Joseph O'NEILL Titre original : Land under England, 1935 Première parution : Angleterre, Londres : Gollancz, février 1935 / États-Unis, New York : Simon & Schuster, 1935 ISFDB Traduction de Jacques GANS Illustration de Greg VEZON
L'ARBRE VENGEUR
(Talence, France) Date de parution : 3 juin 2022 Dépôt légal : 2ème trimestre 2022 Réédition Roman, 426 pages, catégorie / prix : 19,50 € ISBN : 978-2-37941-196-0 Format : 12,5 x 18,0 cm✅ Genre : Science-Fiction
Pour retrouver son père qui a disparu dans les entrailles de la terre à la recherche d'une civilisation perdue, le héros de l'incroyable périple qui nous est conté ici va, à son tour, plonger dans l'inconnu. Quel n'est pas son effarement, après avoir affronté d'immondes créatures, de découvrir qu'une civilisation, héritière des Romains, s'est développée sous l'Angleterre ! Dans ce monde de ténèbres angoissantes, les hommes ont réussi à perdurer, mais à quel prix : soumis à une terreur permanente, ils vivent, comme hypnotisés et sans jamais prononcer un mot, dans le contrôle permanent d'une élite qui leur dénie vie sociale, intellectuelle et affective.
Fresque vivante et palpitante, récit galvanisant sur le combat d'un homme qui refuse de se soumettre à la dictature, La terre sous l'Angleterre, classique du récit en terres creuses, est aussi, sous ses allures de dystopie inquiétante, une ode majeure à la liberté : un roman qui allie le charme de l'aventure et de descriptions incroyables à un engagement contre toute forme d'embrigadement. C'est dire s'il reste d'actualité...
1 - Guy COSTES, Land Under England, Le peuple des ténèbres versus La Terre sous l'Angleterre, pages 5 à 24, préface
Critiques
Joseph O’Neill (1878-1952), inspecteur scolaire puis secrétaire du ministère de l’éducation de l’état libre d’Irlande, a signé cinq romans, dont trois de SF. Il est surtout connu pour LaTerre sous l’Angleterre, paru en 1935 outre-Manche, présenté ici dans une traduction légèrement révisée, et accompagnée d’une préface érudite de Guy Costes.

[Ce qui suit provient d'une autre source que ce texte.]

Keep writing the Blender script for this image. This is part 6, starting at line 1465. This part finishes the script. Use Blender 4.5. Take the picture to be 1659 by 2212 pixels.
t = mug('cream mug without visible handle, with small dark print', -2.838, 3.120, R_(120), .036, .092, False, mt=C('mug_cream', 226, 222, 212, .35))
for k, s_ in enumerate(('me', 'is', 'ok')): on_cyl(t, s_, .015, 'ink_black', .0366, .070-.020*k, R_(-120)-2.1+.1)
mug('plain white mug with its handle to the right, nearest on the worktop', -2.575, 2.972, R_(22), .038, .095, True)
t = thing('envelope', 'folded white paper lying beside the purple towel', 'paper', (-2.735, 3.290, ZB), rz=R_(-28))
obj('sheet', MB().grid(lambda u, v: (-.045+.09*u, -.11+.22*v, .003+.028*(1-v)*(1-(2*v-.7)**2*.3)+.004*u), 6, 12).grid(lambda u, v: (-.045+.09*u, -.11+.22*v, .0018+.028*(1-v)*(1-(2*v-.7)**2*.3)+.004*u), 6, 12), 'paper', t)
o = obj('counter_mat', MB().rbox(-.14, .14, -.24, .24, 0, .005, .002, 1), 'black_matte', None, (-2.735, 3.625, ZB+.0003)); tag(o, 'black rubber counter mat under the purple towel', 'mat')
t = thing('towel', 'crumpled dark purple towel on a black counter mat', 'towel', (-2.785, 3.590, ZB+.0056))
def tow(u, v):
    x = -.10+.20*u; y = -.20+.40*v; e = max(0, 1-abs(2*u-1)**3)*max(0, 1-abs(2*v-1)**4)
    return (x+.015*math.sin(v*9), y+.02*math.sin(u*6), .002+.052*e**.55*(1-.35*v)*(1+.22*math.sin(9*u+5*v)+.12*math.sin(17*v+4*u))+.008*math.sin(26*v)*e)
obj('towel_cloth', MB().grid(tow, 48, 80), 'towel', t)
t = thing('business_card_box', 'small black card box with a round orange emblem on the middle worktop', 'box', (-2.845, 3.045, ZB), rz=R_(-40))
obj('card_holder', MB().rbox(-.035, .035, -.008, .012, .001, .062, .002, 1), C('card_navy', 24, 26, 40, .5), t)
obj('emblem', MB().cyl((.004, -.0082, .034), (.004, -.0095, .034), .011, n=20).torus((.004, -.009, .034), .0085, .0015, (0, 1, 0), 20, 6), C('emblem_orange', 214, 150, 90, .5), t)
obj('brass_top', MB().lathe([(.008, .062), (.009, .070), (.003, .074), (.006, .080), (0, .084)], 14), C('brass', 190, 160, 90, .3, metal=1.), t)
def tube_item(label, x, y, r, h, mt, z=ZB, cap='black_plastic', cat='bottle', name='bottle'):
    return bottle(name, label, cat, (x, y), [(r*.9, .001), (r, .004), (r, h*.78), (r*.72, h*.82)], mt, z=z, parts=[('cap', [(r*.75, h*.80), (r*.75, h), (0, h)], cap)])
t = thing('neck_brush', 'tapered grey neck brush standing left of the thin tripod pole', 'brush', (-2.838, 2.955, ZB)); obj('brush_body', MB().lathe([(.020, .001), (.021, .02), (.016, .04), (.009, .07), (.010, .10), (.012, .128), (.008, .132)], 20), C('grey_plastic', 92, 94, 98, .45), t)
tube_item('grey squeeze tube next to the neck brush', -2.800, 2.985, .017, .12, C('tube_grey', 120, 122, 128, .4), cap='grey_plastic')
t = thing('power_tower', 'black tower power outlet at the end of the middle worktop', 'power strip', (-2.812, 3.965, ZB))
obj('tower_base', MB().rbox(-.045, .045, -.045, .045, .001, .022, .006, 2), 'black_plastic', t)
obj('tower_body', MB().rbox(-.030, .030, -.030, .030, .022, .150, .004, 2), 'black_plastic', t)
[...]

Le narrateur, Antoine, qui vit dans le Cumberland, décide de partir à la recherche de son père, disparu brutalement sans laisser de traces. Il tombe dans une faille qui le propulse dans un monde souterrain, obscur mais éclairé par des lumières magnétiques d’intensité variable. Il doit tout d’abord trouver ses repères dans ce nouveau monde, éviter les créatures dangereuses, puis entreprendre un périlleux périple où les éléments naturels jouent contre lui… Après quelque temps, il va croiser ses premiers hommes… et regretter de l’avoir fait. Car la société qui vit dans cet univers souterrain a tous les traits de la dystopie. En effet, il s’aperçoit vite que la plupart des habitants, tous silencieux, paraissent éteints, sans volonté propre, et ne font qu’accomplir des tâches répétitives et monotones. Certains ont développé un pouvoir télépathique leur permettant d’imposer leur volonté à leurs congénères, et n’hésitent pas à y recourir, pas tant à des fins purement personnelles que pour servir la cause – celle de la survie de leur société, qui descend en droite ligne des Romains, dont elle a conservé nombre d’aspects. Pour le bien commun, chacun doit donc jouer son rôle, y compris celui de simple rouage de la machine, sans aucune distraction afin d’améliorer efficacité et rendement, quitte à recourir aux puissances de l’esprit pour contraindre qui a besoin de l’être. Cette société aliénante et inhumaine, on devine aisément qu’elle se veut une critique acerbe de toute forme d’embrigadement qui déshumanise (rappelons que le livre paraît en 1935, alors que l’Allemagne nage en plein nazisme), aussi l’auteur, au travers des yeux d’Antoine, nous la décrit précisément : après une tentative d’asservissement ratée de notre héros, le Maître du Savoir tente la méthode douce en lui présentant les rouages de la société. Malgré la minutie de la description qui révèle peu à peu une évidente grandeur de la vision d’ensemble (un trait qui n’a pas manqué d’induire en erreur certains critiques, qui ont qualifié ce roman de « fasciste »), Antoine, et le lecteur avec lui, ne peut que rejeter cette société prônant l’annihilation de tout ce qui fait la force et les caractéristiques de l’âme humaine.
Classique des terres creuses un brin daté, La Terre sous l’Angleterre se révèle ainsi un roman aussi prenant qu’éminemment politique dans son rejet du totalitarisme.